Work through the data and report how many lines include the string "Blender", giving the number alone.

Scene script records
• • •

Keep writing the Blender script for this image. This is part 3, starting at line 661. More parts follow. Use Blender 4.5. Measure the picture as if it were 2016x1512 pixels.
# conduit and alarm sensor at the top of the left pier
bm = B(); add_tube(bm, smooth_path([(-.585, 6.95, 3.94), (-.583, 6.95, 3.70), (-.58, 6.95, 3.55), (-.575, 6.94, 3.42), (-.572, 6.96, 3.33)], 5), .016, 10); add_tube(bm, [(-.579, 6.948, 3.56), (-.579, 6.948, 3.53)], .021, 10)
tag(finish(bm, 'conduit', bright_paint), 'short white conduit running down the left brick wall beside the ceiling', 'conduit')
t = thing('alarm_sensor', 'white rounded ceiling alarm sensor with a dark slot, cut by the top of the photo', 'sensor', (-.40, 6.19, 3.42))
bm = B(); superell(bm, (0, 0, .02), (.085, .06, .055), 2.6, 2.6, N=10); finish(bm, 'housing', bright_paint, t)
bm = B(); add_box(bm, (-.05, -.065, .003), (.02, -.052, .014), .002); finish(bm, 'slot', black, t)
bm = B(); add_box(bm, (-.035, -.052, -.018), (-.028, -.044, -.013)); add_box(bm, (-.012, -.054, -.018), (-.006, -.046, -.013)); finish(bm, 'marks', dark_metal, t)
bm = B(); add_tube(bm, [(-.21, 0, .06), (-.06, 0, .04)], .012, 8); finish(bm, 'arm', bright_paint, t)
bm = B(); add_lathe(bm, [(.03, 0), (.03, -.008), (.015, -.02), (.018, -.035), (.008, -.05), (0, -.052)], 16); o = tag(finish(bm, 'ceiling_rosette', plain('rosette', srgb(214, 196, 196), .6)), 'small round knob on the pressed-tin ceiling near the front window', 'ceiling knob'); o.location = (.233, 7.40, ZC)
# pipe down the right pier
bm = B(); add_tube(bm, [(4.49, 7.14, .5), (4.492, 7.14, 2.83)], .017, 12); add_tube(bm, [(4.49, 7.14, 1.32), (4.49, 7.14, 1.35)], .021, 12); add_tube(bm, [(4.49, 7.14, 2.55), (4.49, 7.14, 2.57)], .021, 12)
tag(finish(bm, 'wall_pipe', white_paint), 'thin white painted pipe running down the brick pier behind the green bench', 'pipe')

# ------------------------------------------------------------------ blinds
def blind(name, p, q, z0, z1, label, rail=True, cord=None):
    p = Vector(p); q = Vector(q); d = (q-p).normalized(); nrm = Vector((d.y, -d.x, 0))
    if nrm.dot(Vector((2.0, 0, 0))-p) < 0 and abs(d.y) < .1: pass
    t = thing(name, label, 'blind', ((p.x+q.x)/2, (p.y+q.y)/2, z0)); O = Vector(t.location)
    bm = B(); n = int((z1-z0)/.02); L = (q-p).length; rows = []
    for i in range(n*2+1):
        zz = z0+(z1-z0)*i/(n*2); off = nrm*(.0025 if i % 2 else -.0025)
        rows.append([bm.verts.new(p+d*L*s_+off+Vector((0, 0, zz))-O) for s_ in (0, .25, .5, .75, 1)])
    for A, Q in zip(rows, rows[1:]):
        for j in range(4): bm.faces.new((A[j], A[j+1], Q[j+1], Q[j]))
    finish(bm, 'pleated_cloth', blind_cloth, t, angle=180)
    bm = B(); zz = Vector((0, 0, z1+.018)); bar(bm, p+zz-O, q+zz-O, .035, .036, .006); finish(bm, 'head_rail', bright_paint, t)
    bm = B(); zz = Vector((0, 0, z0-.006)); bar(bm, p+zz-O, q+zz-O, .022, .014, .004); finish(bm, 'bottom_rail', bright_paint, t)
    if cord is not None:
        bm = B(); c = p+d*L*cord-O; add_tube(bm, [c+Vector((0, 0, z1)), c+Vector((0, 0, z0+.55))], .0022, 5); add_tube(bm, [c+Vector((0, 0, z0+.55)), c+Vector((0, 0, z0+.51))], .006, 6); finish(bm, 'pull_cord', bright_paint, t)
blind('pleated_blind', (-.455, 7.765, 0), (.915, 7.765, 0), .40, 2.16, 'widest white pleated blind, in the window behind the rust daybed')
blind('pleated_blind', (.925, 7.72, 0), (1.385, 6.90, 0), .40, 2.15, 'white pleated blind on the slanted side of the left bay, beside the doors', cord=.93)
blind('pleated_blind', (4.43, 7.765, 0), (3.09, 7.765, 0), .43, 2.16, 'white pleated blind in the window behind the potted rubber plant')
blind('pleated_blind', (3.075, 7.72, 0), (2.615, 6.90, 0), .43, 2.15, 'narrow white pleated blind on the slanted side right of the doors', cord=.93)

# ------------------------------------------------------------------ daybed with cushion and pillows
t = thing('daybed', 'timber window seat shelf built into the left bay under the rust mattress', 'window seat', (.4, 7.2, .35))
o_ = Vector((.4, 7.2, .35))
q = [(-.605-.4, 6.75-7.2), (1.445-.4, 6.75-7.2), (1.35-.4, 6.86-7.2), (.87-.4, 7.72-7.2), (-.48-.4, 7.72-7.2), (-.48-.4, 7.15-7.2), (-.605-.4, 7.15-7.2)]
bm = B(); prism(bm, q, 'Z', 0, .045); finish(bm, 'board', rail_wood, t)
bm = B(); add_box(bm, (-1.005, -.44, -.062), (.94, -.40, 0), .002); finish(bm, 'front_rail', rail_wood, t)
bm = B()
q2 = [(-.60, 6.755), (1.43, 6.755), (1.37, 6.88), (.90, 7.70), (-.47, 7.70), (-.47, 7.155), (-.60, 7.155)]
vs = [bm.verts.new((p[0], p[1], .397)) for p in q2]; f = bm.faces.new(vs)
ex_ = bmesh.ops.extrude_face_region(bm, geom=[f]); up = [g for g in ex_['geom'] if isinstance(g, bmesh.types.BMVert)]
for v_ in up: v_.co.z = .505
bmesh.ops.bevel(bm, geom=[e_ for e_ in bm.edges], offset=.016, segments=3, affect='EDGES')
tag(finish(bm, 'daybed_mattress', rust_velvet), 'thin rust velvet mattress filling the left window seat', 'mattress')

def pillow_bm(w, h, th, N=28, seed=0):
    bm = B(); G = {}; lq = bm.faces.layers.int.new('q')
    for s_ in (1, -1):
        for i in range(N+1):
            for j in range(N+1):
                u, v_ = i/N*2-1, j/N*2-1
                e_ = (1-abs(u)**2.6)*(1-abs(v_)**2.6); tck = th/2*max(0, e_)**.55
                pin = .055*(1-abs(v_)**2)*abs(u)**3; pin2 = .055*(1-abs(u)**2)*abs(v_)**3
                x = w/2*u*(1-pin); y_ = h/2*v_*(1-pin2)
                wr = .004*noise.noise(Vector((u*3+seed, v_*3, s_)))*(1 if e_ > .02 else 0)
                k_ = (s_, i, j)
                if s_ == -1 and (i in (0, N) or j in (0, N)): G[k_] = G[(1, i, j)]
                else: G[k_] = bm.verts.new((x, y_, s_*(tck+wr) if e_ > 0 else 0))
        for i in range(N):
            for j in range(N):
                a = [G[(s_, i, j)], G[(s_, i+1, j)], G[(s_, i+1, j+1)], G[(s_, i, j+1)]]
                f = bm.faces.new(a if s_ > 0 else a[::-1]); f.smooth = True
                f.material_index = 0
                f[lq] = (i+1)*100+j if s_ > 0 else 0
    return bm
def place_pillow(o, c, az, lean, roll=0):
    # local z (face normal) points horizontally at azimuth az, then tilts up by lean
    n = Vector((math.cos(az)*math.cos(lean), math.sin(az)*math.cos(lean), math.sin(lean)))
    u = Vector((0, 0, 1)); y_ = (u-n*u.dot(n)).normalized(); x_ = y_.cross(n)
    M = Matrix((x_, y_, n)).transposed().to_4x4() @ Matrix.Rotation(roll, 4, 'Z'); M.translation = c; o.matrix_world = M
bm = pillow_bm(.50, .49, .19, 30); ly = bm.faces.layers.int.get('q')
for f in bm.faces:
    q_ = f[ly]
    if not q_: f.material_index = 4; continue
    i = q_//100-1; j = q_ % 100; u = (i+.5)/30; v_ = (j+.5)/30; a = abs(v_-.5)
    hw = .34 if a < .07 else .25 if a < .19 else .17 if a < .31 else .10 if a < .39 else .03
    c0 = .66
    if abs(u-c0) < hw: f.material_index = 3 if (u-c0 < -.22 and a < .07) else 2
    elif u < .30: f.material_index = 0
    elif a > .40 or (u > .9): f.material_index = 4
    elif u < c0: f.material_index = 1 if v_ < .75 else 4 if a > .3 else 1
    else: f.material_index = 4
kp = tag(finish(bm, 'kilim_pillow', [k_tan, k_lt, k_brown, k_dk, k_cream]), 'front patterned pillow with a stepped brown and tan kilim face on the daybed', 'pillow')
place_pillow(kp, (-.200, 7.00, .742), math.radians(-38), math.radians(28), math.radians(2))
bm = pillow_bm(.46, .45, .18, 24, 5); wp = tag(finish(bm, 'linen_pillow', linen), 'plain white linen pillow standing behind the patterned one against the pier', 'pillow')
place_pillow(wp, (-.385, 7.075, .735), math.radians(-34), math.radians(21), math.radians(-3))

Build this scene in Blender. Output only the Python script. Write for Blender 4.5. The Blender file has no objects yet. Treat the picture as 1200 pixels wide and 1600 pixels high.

• • •

[Expected answer] 2